======== Stored data

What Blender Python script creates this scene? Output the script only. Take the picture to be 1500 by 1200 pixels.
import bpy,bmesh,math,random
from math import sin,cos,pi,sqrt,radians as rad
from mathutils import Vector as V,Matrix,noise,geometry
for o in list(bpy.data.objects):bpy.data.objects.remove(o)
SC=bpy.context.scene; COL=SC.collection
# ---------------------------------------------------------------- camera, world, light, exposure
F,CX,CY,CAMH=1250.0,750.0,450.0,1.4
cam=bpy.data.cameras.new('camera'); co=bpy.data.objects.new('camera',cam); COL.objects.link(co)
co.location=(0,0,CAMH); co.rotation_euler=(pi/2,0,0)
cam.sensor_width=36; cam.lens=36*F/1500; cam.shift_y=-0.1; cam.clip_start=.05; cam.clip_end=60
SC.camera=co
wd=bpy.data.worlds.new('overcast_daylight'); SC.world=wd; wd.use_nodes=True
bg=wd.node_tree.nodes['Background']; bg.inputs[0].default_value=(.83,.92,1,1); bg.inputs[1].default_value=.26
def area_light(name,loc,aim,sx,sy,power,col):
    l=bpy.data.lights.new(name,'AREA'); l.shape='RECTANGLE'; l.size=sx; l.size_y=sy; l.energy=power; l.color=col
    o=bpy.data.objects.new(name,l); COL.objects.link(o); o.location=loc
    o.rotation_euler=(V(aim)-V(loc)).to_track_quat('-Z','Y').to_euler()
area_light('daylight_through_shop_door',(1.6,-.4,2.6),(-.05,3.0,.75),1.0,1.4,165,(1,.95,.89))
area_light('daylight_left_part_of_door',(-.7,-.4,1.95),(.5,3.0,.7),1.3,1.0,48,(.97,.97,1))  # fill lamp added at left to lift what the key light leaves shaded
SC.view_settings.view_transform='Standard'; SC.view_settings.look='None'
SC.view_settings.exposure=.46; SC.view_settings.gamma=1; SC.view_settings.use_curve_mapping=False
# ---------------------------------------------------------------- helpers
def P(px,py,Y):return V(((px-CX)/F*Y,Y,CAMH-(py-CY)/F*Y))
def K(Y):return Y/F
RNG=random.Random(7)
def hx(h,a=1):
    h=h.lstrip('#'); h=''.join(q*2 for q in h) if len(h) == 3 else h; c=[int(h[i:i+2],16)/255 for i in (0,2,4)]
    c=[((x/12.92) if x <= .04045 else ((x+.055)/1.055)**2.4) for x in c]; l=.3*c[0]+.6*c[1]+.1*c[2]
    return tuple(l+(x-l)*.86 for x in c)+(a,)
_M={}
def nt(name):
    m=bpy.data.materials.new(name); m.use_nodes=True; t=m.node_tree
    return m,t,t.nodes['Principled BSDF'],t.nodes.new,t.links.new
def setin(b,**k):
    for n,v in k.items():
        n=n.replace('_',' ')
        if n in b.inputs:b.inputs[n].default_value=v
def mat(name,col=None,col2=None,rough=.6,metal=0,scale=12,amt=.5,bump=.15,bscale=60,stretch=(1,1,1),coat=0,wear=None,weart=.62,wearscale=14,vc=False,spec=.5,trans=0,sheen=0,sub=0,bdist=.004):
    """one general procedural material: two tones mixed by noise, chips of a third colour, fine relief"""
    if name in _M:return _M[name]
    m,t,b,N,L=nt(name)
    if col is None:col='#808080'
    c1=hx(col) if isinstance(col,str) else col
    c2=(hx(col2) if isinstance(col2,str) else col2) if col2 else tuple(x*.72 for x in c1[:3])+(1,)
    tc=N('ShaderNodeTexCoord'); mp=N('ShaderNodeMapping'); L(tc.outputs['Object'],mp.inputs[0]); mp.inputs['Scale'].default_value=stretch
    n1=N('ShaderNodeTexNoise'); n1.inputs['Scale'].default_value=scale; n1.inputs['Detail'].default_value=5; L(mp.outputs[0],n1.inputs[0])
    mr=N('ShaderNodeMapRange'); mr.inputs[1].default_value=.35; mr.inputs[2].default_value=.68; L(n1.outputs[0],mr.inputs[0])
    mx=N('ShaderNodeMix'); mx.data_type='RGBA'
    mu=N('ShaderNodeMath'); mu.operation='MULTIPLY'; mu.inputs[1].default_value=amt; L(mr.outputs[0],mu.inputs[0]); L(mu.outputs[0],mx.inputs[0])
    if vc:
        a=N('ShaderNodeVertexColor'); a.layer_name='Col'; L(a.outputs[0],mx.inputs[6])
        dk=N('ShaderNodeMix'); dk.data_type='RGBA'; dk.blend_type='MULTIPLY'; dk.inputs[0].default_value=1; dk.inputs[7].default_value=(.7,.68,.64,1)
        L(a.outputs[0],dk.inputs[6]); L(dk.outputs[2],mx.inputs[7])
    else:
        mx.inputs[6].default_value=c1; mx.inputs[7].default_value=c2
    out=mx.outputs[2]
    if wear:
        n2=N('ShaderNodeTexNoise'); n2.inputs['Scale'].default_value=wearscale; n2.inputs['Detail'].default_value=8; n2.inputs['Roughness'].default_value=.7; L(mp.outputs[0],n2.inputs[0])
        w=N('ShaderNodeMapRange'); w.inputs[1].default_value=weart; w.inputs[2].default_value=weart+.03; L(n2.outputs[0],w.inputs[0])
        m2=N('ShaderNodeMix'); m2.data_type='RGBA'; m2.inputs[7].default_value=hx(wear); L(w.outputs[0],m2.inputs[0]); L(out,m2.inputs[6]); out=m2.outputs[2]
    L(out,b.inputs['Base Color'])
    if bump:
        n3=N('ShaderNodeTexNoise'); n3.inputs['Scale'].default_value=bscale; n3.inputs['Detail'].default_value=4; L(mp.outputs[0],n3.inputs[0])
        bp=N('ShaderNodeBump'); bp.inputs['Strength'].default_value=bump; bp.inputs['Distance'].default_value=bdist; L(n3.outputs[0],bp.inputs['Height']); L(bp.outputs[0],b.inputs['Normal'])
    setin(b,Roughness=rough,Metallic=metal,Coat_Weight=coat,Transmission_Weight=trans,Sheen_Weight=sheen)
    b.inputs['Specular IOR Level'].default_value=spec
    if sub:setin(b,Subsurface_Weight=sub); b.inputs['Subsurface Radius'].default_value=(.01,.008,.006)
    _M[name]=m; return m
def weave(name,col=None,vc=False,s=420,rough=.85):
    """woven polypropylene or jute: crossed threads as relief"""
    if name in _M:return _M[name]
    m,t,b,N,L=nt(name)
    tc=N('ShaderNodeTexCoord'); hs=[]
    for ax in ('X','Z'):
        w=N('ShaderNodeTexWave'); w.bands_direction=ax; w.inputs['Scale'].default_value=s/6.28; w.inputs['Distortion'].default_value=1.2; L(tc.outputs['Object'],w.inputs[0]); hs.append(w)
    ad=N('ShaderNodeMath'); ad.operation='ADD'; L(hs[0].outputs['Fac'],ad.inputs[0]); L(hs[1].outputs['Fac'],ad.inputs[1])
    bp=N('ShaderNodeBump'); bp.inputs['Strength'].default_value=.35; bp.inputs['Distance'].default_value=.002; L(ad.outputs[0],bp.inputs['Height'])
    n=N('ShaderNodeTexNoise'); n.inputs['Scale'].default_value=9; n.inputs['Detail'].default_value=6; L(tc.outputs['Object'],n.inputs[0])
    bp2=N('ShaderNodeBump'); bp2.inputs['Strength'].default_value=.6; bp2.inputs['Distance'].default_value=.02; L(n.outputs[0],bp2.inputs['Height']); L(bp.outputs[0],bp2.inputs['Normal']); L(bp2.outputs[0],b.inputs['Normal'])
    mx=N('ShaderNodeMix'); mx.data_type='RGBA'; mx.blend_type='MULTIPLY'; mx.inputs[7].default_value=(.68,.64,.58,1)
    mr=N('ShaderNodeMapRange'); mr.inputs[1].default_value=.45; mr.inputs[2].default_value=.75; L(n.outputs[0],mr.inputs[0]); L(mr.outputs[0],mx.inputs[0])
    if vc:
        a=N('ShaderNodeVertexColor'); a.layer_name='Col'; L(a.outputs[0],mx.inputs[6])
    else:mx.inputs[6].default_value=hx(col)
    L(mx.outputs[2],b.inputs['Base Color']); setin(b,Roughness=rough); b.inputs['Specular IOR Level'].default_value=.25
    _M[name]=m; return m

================

Pull out every line above that holds the word "scene".

What Blender Python script creates this scene? Output the script only. Take the picture to be 1500 by 1200 pixels.
SC=bpy.context.scene; COL=SC.collection